I love hyper demon (HD). It improved upon the core appeal of devil daggers (DD) while fixing some of its biggest flaws. I believe it's one of the best spiritual sequels ever made (in the ballpark of DOOM, Dark Souls, and Bayonetta).

I saw the following one sentence 1.5 star review on here recently:
"Hey remember when the first game didn't need pages and pages of tutorials"

This review is funny to me because it isolates one of the biggest flaws of DD but touts it as something essential. DD didn't have a tutorials menu. But what is a tutorial? Is it just something the game labels as 'tutorial'? Must a tutorial be separate from the game proper? I don't think so; I argue that DD's first few minutes serves as enemy tutoriaIs in all except name. Among many other changes that improve replayability, HD extracts and largely removes these enemy tutorials. I only played each of the tutorials in HD once. However, because they are inextricably baked into DD, I played each of the enemy tutorials in DD hundreds of times. Am I supposed to believe this is a good thing?

It is common now for people (including the 1.5 star reviewer above) to believe that the 'correct' way to design games is to have seamless, built-in 'tutorials' that show the player how to interact with something rather than telling them. Ideally, these don't bring attention to themselves and are thus not labeled by the game as tutorials. It works great for many games, but DD->HD highlights a way in which a more 'traditional' approach to tutorials can be better for replayability. It's difficult to hide/obscure a tutorial and also make it optional because an unknowing/first-time player won't know not to skip it. This means that hidden tutorials are often mandatory, ensuring that experienced players still have to go through the tutorial even though they won't gain anything from it. DD has an extreme version of this, in my view. Sorath (DD/HD dev) recognized this, removed the tutorials and made them optional.
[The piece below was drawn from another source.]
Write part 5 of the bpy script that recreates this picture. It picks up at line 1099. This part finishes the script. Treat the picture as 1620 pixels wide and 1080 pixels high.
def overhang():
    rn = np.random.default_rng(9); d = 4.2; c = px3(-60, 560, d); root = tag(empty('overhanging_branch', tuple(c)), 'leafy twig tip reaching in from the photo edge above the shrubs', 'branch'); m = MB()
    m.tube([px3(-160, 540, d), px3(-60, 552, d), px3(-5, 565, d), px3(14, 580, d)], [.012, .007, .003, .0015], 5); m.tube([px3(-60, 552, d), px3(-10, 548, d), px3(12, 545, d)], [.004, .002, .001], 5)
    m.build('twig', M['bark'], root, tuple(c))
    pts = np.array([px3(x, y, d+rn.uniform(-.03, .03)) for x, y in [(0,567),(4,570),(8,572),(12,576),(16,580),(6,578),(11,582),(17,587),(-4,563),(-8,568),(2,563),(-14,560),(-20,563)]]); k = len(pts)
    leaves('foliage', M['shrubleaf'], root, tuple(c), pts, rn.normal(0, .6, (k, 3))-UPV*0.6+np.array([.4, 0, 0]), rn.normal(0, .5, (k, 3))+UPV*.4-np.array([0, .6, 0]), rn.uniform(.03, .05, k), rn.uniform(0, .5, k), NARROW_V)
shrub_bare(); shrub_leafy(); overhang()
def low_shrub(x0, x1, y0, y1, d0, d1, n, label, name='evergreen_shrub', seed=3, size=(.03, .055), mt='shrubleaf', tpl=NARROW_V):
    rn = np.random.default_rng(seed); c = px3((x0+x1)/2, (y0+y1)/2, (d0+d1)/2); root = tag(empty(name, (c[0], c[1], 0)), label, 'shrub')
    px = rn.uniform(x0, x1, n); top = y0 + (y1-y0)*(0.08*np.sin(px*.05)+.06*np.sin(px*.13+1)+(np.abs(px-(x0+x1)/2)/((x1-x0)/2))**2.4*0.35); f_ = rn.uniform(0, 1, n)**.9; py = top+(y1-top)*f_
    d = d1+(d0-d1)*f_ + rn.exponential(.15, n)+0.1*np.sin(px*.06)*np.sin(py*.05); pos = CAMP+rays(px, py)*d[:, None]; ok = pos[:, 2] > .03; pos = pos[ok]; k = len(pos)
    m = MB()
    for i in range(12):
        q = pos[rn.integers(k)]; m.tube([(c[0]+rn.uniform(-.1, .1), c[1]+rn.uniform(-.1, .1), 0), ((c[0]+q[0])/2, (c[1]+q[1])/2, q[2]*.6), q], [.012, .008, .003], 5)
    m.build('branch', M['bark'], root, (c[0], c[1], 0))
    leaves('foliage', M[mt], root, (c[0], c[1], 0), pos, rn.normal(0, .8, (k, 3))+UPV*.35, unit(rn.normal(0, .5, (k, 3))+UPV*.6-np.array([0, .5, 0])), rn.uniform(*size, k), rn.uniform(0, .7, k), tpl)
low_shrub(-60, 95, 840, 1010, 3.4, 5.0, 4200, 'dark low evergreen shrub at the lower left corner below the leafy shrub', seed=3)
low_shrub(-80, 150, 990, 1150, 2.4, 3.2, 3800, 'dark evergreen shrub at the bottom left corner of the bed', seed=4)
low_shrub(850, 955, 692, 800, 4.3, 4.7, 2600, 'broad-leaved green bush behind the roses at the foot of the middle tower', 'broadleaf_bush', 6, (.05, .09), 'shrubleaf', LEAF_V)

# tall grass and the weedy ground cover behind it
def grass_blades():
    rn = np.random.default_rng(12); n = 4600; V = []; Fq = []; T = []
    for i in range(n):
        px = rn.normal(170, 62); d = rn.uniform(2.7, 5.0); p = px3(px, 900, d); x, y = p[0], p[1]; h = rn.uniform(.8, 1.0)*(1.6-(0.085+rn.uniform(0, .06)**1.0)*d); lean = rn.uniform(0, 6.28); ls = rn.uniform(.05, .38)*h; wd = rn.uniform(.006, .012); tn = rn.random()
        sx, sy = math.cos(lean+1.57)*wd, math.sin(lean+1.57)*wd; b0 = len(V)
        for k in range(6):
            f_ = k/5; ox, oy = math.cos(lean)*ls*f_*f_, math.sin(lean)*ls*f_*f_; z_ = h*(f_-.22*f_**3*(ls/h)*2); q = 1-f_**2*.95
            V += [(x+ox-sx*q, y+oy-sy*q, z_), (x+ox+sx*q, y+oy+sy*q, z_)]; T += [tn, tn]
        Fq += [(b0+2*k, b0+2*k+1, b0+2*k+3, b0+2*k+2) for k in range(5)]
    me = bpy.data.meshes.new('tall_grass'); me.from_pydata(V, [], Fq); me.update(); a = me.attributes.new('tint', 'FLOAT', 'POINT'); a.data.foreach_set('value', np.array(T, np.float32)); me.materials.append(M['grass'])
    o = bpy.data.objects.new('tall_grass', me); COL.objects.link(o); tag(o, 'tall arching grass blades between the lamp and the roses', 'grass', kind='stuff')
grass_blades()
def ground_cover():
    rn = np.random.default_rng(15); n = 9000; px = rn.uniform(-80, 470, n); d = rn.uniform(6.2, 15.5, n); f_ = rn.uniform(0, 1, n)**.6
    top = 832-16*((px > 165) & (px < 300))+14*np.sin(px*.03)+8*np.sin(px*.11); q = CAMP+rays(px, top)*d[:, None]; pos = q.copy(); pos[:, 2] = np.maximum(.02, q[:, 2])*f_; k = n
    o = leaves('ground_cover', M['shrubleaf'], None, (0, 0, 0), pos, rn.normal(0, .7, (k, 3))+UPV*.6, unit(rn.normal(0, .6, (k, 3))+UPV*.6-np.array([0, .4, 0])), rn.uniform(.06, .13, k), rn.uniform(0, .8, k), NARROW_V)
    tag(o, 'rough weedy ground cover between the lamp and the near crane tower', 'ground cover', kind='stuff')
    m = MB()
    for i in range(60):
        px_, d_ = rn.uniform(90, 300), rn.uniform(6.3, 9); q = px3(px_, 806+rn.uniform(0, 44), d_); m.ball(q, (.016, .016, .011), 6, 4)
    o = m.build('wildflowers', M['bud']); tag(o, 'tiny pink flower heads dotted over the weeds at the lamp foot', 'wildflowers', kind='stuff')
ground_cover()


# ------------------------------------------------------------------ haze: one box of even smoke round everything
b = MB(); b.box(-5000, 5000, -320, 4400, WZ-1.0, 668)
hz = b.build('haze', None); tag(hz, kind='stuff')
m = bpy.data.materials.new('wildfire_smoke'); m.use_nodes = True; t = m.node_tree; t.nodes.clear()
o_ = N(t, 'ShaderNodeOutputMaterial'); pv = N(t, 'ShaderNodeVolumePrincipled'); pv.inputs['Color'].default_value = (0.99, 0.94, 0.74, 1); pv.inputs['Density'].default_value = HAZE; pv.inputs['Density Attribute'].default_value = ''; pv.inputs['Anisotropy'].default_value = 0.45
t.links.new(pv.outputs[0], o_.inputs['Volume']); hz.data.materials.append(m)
In doing so, they had to reveal the tutorials as what they are which is maybe not ideal but, in my opinion, is completely worth it for the boost to replayability of HD over DD. You only live for a limited amount of time, please don't spend it replaying tutorials.


não sei se eu tava drogado ou se o jogo é assim mesmo

I played this when I was so high and I can't top that score

A perfect follow up to Devil Daggers. Not a game you’d expect to have a sequel nor for it to work this well.